I remember walking the floor at more than a few trade shows in 2005 and witnessing the excitement around two little letters, IP.

IP cameras, IP controllers, IP this, IP that, worming its way into marketing presentations and press releases, dribbling off the lips of newly enlightened security professionals in ever aisle.  It was fun for me to watch an entire industry break into an awareness of the power and utility of Internet protocol.

In recent weeks, though, it seems IP has been trumped by a new alphanumeric jumble called H.264.

It’s Compression

Suddenly compression standards are all the rage, I guess.

Cisco, Axis and more than a dozen other companies made announcements or breakthroughs related to creative implementation of the H.264 compression standard.  More video squeezing through the wire, more efficient storage, faster searching for video clips, easier sharing of video to your iPhone.

Faster, easier, cheaper – all the promises of IP in 2005.

I talked to two vendors who sell video compression to the movie industry in Hollywood, and they tell me the really cool technology for compression and storage is still around the corner.  Sounds good to me.  I love it when innovation brings more efficient and effective business solutions.

Improving business was at the core of an event my company hosted at the Venetian the night before the ISC West show.  We called it The Future of Video Surveillance, and it sure was fun.  About 60 top consultants, integrators, security executives and investors schmoozed and feasted at David Burke restaurant at the Venetian while I shared a few thoughts about the future of video surveillance.

The squeeze is on. At ISC West, the hot security video topic was the use of a compression standard that allows more data through the IP pipeline but also places more demand on the end-line processing.

The Hottest Tech

Video sure is hot these days.

There is tremendous demand, and everyone (and their brother) is coming out with a camera or service to sell in order to carve off a bit of pie – a pie that seems to double in size every couple years with no end in sight.  For the security industry, video surveillance is like a mini Internet bubble, getting the investors, manufacturers, service providers and end users all frothy and wild eyed.

For me, video in security is boiling down to a few trends.

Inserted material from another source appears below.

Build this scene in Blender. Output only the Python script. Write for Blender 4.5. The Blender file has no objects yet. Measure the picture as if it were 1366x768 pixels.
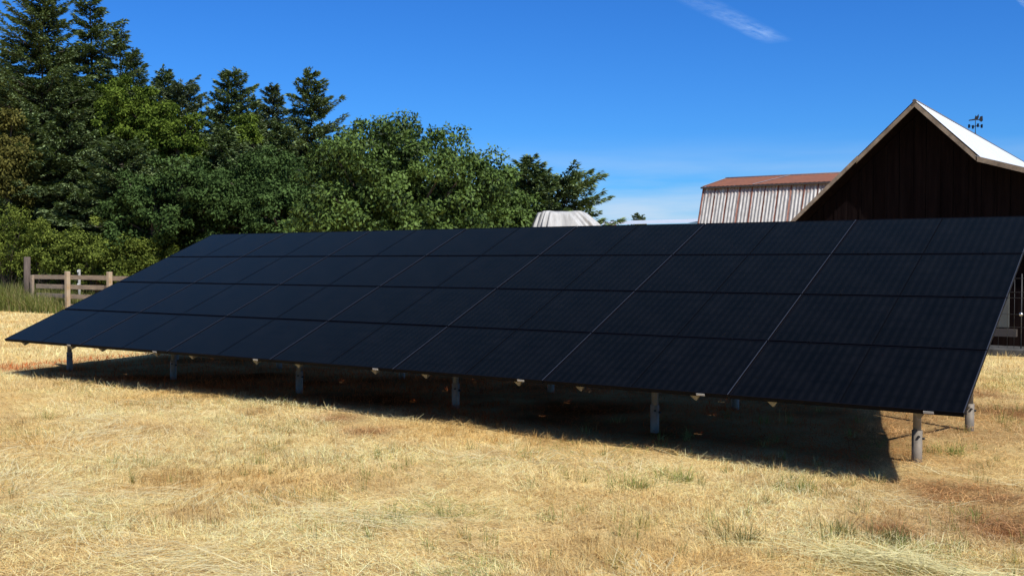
import bpy, bmesh, math, random
import numpy as np
from mathutils import Vector, Matrix

rng = np.random.default_rng(7)
random.seed(7)
sc = bpy.context.scene
COL = sc.collection
PI = math.pi
rad = math.radians

# ------------------------------------------------------------------ camera
CAM = np.array([1.4605, -8.0937, 1.647])
FOC = 1366.7
yaw, pitch, roll = -0.5958, -0.0227, 0.0021
Fv = np.array([math.sin(yaw) * math.cos(pitch), math.cos(yaw) * math.cos(pitch), math.sin(pitch)])
Rv = np.array([math.cos(yaw), -math.sin(yaw), 0.0])
Uv = np.cross(Rv, Fv)
Rv, Uv = Rv * math.cos(roll) + Uv * math.sin(roll), Uv * math.cos(roll) - Rv * math.sin(roll)
cd = bpy.data.cameras.new('camera')
cam = bpy.data.objects.new('camera', cd)
COL.objects.link(cam)
M = Matrix(((Rv[0], Uv[0], -Fv[0], CAM[0]), (Rv[1], Uv[1], -Fv[1], CAM[1]), (Rv[2], Uv[2], -Fv[2], CAM[2]), (0, 0, 0, 1)))
cam.matrix_world = M
cd.sensor_width = 36
cd.lens = 36 * FOC / 1366
cd.clip_start = 0.1
cd.clip_end = 20000
sc.camera = cam


def ray(x, y):
    return Fv + Rv * (x - 683) / FOC - Uv * (y - 384) / FOC


def onz(x, y, z=0.0):
    d = ray(x, y)
    return CAM + d * (z - CAM[2]) / d[2]


def ony(x, y, Y):
    d = ray(x, y)
    return CAM + d * (Y - CAM[1]) / d[1]


def at(x, y, D):
    return CAM + ray(x, y) * D


# ------------------------------------------------------------------ light
SUN = np.array([0.844, -0.36, 1.0])
SUN = SUN / np.linalg.norm(SUN)
ELEV = math.asin(SUN[2])
sl = bpy.data.lights.new('sun', 'SUN')
sl.energy = 5.0
sl.angle = rad(0.53)
sl.color = (1.0, 0.965, 0.90)
so = bpy.data.objects.new('sun', sl)
COL.objects.link(so)
so.rotation_euler = Vector(SUN).to_track_quat('Z', 'Y').to_euler()
w = bpy.data.worlds.new('World')
sc.world = w
w.use_nodes = True
nt = w.node_tree
nt.nodes.clear()
N = nt.nodes.new
out = N('ShaderNodeOutputWorld')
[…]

First is the notion that video can be something other than data.  Today, we think of pumping video through a pipe – more video, more stuff.  The IT intelligencia call that stuff data.  However, when we assemble and analyze data, it becomes information.  Information creates value for our organizations.  In the future, video becomes something more than bits through a pipe – something more than video.  It becomes “intelligence” just like any business application enriching productivity and profit.

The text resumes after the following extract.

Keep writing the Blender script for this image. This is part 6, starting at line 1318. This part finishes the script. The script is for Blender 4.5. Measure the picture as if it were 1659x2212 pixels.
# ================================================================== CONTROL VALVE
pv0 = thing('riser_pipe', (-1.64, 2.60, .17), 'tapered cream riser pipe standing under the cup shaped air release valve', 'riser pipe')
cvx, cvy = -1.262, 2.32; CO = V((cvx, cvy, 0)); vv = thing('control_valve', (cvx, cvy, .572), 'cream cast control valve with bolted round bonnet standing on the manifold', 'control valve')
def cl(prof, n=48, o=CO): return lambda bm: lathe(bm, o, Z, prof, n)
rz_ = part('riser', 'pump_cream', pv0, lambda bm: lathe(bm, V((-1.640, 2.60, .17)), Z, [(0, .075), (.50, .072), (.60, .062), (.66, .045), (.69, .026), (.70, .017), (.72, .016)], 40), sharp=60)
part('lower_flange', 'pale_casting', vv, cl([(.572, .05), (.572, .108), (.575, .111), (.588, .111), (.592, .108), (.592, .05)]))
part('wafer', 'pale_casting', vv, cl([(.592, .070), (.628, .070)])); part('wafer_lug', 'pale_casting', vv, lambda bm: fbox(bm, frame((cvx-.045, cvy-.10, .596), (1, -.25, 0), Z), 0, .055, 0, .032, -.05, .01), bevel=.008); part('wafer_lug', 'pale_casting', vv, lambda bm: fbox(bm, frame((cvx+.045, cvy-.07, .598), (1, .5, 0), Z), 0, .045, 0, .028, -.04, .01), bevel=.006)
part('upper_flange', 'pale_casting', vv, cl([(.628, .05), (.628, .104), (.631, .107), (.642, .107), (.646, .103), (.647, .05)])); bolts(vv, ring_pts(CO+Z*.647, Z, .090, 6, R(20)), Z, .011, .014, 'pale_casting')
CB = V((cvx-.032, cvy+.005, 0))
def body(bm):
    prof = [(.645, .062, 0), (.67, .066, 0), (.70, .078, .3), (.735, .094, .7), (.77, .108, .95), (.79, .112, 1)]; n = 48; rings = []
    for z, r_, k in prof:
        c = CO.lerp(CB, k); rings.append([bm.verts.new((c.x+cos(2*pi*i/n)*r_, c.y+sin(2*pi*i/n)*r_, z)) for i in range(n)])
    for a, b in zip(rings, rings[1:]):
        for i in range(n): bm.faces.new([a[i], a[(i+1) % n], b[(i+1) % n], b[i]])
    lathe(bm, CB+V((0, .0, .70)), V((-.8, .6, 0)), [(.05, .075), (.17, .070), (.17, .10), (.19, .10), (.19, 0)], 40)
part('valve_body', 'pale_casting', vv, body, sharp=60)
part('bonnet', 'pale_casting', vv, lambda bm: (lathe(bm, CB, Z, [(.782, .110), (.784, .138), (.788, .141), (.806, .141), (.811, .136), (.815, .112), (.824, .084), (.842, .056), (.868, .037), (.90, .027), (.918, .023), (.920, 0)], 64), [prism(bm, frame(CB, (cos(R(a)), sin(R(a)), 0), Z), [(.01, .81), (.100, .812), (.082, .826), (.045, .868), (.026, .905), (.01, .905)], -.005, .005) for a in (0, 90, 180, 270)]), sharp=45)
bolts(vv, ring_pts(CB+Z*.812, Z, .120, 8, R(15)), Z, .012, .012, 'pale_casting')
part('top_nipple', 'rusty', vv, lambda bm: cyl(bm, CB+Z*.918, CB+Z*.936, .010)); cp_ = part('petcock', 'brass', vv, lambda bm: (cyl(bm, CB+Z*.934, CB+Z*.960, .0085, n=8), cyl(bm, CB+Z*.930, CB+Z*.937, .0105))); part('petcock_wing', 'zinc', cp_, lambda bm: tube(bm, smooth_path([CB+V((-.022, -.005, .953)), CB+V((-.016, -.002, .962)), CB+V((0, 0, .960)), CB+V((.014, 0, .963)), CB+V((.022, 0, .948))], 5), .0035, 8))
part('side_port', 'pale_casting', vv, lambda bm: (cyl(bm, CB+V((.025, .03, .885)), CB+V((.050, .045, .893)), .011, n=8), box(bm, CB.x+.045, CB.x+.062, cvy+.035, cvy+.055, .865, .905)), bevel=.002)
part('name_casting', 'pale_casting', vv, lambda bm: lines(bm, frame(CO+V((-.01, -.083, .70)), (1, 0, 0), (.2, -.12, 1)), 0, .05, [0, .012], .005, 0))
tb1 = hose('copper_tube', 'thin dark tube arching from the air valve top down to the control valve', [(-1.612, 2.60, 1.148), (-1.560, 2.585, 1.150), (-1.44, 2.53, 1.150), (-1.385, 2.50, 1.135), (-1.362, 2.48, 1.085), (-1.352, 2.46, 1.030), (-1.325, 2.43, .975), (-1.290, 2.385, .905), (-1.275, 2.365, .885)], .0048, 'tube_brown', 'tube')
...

The next trend is ubiquity.

Video will soon be everywhere – on every street corner and building lobby. Sharing (and in some cases not sharing) that video becomes an important discussion. Making video available to those who are authorized to it and who need it will bring pressure on price, interoperability, ease of deployment, ease of management, integration with analysis and response systems, compression, storage, and many other factors contributing to making video available on demand.

A Channel Thing

One other trend affecting the future of video surveillance also touches all of the physical security industry, and that is consultative selling.  The so-called sales channels of this industry are more like order-taking channels.  As we do with Amazon.com, we call our integrator when we already know what we want.  The future will find us talking about security more as a business enabler.  In fact, the best consultative sales people will be able to purge the word security from their vocabulary and as a result increase sales.  New sales techniques and channels will evolve to sell the new business application of intelligent video to business unit managers, CIOs and COOs.

Let’s keep advancing the conversation.